Monday, 13 January 2014

Husband Hates Tattoos

How important is personal freedom and how important is maintaining the peace in a relationship? How much compromise should there be by a person when it comes to his or her own personal decisions that don't have any real impact on the other partner?!

My husband hates tattoos as I've mentioned before. Especially since it's for religious reasons, he feels like he has more than just the right to an opinion, he feels I have the obligation to listen to him. I tried telling him that this was important enough for me that I would get one someday and could not accept to have this choice taken away from me. I wanted him to at least accept the idea that I would get one so that from there we could discuss a possible design and placement and get to compromise. A smaller design than I would ideally want and a subtle placement. I didn't want to upset him but I didn't want to be controlled either.
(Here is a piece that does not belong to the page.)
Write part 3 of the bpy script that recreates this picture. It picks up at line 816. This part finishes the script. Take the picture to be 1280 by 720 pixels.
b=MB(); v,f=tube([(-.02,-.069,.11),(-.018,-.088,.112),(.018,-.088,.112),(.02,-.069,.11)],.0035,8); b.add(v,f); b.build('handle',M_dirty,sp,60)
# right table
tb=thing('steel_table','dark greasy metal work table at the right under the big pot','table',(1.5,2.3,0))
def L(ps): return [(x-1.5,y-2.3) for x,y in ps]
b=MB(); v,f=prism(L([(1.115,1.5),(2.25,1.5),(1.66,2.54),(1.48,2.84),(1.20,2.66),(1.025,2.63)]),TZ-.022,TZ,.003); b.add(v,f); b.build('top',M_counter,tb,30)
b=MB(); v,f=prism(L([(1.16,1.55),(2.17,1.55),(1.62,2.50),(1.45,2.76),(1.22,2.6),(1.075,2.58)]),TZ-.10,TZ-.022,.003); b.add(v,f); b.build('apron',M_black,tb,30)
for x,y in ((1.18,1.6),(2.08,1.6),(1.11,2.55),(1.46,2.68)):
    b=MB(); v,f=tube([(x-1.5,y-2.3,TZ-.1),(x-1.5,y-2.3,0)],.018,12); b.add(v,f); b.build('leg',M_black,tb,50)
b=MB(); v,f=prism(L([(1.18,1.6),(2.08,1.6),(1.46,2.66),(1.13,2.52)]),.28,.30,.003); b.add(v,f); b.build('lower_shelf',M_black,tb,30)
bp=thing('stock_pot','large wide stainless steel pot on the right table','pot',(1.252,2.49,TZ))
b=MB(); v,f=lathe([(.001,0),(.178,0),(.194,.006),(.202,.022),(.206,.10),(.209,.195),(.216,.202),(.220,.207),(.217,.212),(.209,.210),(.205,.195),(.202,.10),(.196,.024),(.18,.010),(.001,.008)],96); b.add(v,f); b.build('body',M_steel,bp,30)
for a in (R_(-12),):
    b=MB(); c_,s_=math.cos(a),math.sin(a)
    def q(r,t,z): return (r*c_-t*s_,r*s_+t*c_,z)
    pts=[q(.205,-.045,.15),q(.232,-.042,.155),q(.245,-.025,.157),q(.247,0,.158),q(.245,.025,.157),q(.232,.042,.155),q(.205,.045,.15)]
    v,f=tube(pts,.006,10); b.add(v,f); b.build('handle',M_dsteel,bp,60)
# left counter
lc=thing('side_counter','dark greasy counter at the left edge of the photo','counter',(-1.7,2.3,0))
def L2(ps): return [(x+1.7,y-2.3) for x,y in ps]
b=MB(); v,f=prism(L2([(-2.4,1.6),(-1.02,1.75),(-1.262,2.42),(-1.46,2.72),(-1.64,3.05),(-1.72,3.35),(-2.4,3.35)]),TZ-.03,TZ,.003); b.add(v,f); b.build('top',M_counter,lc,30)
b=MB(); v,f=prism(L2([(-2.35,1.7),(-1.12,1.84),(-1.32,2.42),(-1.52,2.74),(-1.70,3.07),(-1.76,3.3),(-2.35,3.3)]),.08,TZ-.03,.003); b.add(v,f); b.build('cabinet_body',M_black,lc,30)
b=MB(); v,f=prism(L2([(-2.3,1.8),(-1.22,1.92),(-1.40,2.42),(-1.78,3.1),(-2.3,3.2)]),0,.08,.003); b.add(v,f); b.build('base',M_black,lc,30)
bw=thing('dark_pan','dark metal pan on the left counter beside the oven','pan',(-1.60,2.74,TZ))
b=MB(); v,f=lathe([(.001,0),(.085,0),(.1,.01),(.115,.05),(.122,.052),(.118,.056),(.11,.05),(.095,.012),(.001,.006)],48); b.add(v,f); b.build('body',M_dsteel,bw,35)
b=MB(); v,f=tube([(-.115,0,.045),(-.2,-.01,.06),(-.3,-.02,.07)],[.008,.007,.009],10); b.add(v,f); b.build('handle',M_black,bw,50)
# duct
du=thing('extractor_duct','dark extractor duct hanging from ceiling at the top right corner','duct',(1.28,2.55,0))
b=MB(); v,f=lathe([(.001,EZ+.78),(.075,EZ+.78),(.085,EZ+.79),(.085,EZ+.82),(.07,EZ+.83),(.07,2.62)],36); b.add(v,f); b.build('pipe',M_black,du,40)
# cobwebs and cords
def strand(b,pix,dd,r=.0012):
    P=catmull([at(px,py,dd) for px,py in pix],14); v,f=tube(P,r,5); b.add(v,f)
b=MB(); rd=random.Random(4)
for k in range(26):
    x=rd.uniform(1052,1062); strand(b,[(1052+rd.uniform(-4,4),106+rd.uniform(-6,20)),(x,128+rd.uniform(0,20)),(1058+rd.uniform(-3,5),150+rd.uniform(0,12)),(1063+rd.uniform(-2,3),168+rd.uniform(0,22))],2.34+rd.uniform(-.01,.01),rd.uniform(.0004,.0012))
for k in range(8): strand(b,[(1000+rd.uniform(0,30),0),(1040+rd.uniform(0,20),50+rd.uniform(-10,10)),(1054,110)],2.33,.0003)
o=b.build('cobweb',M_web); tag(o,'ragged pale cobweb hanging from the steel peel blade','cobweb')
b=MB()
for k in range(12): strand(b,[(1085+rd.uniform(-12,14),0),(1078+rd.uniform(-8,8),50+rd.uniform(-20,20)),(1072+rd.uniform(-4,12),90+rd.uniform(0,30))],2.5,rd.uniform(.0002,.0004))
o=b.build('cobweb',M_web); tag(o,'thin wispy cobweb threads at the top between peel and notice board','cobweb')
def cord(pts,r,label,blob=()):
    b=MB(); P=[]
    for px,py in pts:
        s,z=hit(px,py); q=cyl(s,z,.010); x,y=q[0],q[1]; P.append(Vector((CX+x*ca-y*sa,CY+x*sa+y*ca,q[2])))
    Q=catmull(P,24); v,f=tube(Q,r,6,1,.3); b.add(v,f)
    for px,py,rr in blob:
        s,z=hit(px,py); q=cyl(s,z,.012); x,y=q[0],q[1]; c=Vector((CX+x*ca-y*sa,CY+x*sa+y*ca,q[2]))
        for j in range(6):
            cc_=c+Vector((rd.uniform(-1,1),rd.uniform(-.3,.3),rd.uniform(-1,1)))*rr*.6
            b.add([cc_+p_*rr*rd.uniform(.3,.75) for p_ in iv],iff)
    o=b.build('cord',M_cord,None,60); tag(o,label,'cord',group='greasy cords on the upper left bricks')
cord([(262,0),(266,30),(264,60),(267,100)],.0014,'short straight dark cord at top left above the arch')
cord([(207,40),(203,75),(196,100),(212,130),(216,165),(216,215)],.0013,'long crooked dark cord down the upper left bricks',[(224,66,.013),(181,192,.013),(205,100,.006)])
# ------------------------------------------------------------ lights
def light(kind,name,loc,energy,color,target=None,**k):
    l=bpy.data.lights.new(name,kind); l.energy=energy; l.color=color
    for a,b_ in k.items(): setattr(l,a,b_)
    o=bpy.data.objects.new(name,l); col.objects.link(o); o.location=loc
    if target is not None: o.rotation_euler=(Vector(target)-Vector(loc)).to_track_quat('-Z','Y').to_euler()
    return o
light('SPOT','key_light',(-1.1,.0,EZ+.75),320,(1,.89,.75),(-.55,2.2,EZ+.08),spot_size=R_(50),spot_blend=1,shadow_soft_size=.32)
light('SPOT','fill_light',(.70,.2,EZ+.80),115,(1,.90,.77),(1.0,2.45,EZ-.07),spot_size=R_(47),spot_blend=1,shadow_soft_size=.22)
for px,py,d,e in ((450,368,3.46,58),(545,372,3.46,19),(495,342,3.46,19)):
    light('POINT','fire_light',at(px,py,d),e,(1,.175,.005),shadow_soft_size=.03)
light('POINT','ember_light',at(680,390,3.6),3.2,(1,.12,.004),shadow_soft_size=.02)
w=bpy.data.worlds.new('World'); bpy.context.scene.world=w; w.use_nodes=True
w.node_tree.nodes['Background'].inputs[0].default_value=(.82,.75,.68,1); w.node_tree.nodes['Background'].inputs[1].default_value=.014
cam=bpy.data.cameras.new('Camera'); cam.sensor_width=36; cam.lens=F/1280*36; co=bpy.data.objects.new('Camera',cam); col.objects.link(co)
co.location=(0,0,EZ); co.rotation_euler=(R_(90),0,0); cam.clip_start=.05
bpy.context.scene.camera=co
After consideration on the above question, I guess my answer was that personal freedom is quite important (when it doesn't oppress others) and I decided to get my tattoo with no real consideration for him since he had no consideration for my position and my rights as an individual. It's pretty big (size of a palm) and though it's not visible on a day to day basis since I wear pants or capris, it IS visible if I'm standing before him naked. It's a heart with a flower in it, centred right above my left knee.

At this present moment, 6 weeks later, I still feel I made the right choice in putting myself first and doing what I wanted. I'm in love with my tattoo, I feel happy with what I got and where and I have no regrets. I was left feeling extremely guilty after I got it and for the 3 days it took for me to muster up the courage to tell my husband. A lot of it was fear at his reaction but some part of it was guilt at going behind his back - this is not exactly good in a marriage and it hurt the trust between us a little bit. I couldn't have done it otherwise though which is why I maintain that I have NO REGRETS. It just sucks to have been put in that position.

My husband seems to have accepted that I have this and that it's not going anywhere. He went through the stages of grief.

Denial:
- I need to tell you something. I got a tattoo.
- No you didn't...
- I did.
- No.... You didn't get one!
- But I did.

Anger:
- Your tattoo is disgusting, admit that you couldn't have chosen a more awful and hideous design and that it looks like shit!

Bargaining:
- I will pay for it, I don't care! But we will get the guy to colour it back to your skin colour!!
- You can't tattoo beige over these colours, it will not go back to regular skin.
- There are other ways, we will see professionals on removing this, however they do it! Whatever the cost!

Depression:
-OMG our marriage is over, I'm single again, her skin will always be coloured in that spot, I will never see beige above her left knee again, I can't believe this is happening!

Acceptance:
- OK, she's still the same person, I don't see the tattoo that often. I can get over this, life continues!